Summary/Minutes for today's FESCo meeting (2012-12-19)

Toshio Kuratomi a.badger at gmail.com
Fri Dec 21 19:19:34 UTC 2012


On Fri, Dec 21, 2012 at 10:33:27AM -0800, Adam Williamson wrote:
> On Fri, 2012-12-21 at 12:30 -0500, Matthew Miller wrote:
> > On Thu, Dec 20, 2012 at 09:16:00PM -0800, Adam Williamson wrote:
> > > I've never seen any distro take any notice of this standard whatsoever.
> > 
> > Well, if you don't count Red Hat Linux, Fedora, and Red Hat Enterprise
> > Linux....
> 
> I should probably have been more precise about that, but what I meant
> was this: I've been following this list for several years now and not
> once in any of the many and colorful arguments we have about path names
> and locations do I recall anyone citing this GNU filesystem 'standard'.
>
> I don't recall it coming up once in the /usr move saga, for instance.
>
Just a note -- I try to mention the GNU Coding Standards everytime libexec
has come up in the context of not being standardized.  I may not catch each
and every thread that mentions libexec because it's not always relevant to
the discussion (if the discussion isn't about libexec in standards).  No
sense bringing the same discussion up repeatedly once the posters appear to
remember it ;-)  (And sometimes, I just don't see a post where it would make
sense to add a mention of the GNU Coding Standards... especially if I'm
slogging through an email backlog after a vacation or conference ;-)
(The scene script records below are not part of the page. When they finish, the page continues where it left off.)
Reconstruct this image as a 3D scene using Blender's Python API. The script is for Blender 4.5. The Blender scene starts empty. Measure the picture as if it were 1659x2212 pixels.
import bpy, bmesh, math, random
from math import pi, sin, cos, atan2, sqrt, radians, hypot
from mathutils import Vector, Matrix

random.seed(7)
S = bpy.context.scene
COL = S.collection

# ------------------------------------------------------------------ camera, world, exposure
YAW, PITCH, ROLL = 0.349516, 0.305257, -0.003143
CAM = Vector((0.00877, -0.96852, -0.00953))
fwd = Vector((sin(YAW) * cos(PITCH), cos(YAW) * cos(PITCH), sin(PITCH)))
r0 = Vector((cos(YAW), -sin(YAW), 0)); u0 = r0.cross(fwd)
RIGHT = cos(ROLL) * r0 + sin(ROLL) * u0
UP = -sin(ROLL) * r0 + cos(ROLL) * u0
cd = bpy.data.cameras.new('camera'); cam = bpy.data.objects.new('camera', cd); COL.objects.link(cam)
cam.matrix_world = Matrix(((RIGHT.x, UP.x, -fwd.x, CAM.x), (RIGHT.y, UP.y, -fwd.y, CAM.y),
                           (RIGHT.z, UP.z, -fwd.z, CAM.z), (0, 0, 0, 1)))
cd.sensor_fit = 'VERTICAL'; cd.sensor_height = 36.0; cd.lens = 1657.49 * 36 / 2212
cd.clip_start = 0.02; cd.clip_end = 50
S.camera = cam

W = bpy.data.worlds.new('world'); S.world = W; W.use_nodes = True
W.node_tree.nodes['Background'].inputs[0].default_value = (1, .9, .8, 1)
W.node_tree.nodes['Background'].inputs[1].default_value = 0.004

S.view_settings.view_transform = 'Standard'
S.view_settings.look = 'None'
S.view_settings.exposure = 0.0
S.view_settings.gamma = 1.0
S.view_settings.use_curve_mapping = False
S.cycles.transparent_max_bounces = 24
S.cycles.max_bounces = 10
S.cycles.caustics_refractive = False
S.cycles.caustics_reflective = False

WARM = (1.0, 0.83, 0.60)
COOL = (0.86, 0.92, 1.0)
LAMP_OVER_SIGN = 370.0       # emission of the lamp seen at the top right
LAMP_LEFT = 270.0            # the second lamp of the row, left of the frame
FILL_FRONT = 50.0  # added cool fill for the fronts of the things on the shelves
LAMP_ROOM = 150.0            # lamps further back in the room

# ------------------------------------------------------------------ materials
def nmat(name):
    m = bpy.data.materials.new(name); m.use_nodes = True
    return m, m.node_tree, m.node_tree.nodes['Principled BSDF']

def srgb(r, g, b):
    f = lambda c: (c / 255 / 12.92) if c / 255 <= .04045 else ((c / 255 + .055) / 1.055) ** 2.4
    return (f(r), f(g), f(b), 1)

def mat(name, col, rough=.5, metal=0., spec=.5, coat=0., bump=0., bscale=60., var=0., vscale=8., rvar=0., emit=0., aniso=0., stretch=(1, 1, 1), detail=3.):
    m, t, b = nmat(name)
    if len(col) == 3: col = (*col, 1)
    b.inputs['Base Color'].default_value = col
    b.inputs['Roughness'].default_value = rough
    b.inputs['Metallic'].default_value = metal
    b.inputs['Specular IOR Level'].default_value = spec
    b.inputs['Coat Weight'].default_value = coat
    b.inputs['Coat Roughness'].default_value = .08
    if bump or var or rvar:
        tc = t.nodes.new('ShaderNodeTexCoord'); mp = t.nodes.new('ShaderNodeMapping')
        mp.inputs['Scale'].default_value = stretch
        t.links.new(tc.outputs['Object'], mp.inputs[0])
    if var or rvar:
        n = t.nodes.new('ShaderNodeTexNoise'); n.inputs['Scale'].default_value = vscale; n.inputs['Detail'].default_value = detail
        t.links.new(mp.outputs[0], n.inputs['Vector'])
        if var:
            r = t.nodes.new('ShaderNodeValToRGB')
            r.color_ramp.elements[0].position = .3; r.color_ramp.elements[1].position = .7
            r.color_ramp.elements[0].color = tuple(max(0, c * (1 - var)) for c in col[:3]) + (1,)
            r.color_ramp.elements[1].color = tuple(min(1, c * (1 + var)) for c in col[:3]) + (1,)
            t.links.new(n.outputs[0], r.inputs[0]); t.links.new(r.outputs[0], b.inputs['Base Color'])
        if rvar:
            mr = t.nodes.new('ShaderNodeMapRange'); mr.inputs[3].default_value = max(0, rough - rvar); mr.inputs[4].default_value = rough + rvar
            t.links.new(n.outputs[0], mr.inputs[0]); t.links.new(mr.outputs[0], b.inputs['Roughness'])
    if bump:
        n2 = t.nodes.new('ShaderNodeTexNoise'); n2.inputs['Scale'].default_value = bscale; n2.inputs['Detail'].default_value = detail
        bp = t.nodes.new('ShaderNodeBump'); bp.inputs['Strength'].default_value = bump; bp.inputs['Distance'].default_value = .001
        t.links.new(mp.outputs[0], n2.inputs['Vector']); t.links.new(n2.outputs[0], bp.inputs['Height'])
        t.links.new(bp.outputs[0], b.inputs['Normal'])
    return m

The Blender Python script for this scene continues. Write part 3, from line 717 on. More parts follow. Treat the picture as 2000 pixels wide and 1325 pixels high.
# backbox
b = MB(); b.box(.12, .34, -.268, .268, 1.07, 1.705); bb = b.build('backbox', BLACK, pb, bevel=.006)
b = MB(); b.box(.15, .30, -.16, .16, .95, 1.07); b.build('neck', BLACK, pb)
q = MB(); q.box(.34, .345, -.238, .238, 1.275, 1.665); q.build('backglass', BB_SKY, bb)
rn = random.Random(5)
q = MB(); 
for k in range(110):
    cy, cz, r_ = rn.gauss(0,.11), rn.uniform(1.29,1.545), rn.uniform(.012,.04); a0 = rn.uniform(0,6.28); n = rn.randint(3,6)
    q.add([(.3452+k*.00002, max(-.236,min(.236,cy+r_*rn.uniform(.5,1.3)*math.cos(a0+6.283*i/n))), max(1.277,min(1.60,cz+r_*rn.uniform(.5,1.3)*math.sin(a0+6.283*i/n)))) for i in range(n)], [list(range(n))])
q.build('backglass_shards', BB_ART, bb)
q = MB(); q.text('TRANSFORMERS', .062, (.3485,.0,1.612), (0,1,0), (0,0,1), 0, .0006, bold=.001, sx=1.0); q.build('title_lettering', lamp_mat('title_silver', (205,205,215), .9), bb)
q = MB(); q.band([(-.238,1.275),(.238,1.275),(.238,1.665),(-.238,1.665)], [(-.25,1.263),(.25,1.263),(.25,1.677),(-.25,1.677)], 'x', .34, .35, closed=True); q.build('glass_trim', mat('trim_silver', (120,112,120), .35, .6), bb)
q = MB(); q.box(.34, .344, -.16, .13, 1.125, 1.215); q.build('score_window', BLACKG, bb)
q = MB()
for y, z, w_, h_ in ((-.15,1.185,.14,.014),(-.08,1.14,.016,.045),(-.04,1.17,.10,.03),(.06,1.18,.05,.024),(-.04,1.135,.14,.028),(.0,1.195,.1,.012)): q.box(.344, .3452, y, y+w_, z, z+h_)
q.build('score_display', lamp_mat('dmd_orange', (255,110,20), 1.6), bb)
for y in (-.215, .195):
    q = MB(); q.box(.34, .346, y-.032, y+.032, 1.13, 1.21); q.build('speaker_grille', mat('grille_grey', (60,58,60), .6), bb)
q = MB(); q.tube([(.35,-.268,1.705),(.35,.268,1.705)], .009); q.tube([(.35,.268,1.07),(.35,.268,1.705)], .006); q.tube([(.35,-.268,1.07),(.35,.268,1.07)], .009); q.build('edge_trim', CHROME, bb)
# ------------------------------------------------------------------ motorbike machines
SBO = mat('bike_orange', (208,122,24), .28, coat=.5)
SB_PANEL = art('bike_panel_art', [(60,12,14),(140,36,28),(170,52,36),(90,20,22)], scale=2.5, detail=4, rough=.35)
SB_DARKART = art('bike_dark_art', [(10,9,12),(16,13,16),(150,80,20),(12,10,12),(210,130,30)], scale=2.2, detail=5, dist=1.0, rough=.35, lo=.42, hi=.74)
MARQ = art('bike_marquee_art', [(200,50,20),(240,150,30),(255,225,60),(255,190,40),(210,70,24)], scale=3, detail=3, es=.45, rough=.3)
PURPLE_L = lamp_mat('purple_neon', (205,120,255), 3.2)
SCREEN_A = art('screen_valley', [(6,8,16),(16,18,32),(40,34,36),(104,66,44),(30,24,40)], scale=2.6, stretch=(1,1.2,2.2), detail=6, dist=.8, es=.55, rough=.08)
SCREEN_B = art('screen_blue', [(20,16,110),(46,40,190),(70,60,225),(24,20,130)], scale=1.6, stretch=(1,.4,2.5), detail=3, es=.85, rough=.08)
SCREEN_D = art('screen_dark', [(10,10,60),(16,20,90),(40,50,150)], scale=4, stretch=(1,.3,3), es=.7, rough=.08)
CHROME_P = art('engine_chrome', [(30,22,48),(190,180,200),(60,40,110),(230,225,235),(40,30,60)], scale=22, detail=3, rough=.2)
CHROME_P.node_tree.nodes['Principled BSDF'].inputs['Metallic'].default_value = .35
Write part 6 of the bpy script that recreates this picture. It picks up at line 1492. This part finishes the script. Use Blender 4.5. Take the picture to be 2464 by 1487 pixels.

The GNU Coding Standards mention even made it into one of the UsrMove
threads.  I think you found that in your google search but just neglected to
clearly articulate it (and of course, I probably didn't call enough
attention to it since I've posted about the relation before and they are
mentioned in the Filesystem Layout section of the Packaging Guidelines).

http://lists.fedoraproject.org/pipermail/devel/2012-February/163024.html

> 
> An archive search shows I'm slightly wrong, but not very much so:
> 
> https://www.google.ca/search?q="gnu coding standards"+site%3Ahttps%3A%2F
> %2Flists.fedoraproject.org%2Fpipermail%2Fdevel
> 
> it appears to have been cited in about 10 threads since 2004. And most
> of those in a 'it's an interesting reference but nothing we have to
> follow' sort of way. Indeed, in an earlier discussion on this topic,
> Toshio wrote explicitly that we don't consider GCS as canonical:
> 
> "to be clear the GNU coding standards are not definitive for Fedora like
> the FHS is at this time; I'm including the quotation to show what
> current best practices are in this regard"
> 
> https://lists.fedoraproject.org/pipermail/devel/2011-June/152343.html

<nod>  Although your use of "canonical" above is open to interpretation (In
retrospect, I suppose that "definitive" is also).  I'd apply the word
"canonical" for Fedora to be what's written in the Fedora Packaging
Guidelines.  In turn, the Packaging Guidelines consider the FHS to be the
foundation of where files belong on the filesystems with a few tweaks that
are explicitly mentioned in the Packaging Guidelines.  The tweak for libexec
was drawn from the GNU Coding Standards.  Many of the other paths in the FHS
are listed in the GNU Coding Standards and serve the same purpose in both
documents so you can sometimes read the GNU Coding Standards for a broader
understanding of why the placement of a particular type of file in
a particular path is appropriate.  But if you want to base a decision on
something that's in the GUN Coding Standard but not in the FHS or Packaging
Guidelines, then you should be taking it to the FPC for them to evaluate
whether to add it to the Fedora Packaging Guidelines as a new
tweak/exception to the general "follow FHS" rule.


> 
> In passing, a post from Toshio back in February explains rather more
> clearly than anything in this thread why systemd unit files shouldn't go
> in libexec anyway, and so why this whole side-thread is kind of
> irrelevant:
> 
> "So I have to admit here that I have no idea why systemd is using
> $libexecdir here.  The definition of libexecdir does not support the
> storing of unit files...unit files are declarative, not executable.  It
> sounds like upstream systemd wants to use $(exec_prefix)/lib/systemd for
> the unit files and is attempting to shoehorn those into libexecdir
> because some distros set libexecdir to ${exec_prefix}/lib whereas some
> distros on some arches set libdir to ${exec_prefix}lib64  This is
> incorrect use of libexecdir.  They should just use ${exec_prefix}/lib if
> that is the place that makes the most sense."
> 
> https://lists.fedoraproject.org/pipermail/devel/2012-February/163024.html
>
Yep, thanks for finding that quote.  I'm not sure what variable systemd 
currently using in its build scripts but that still applies here.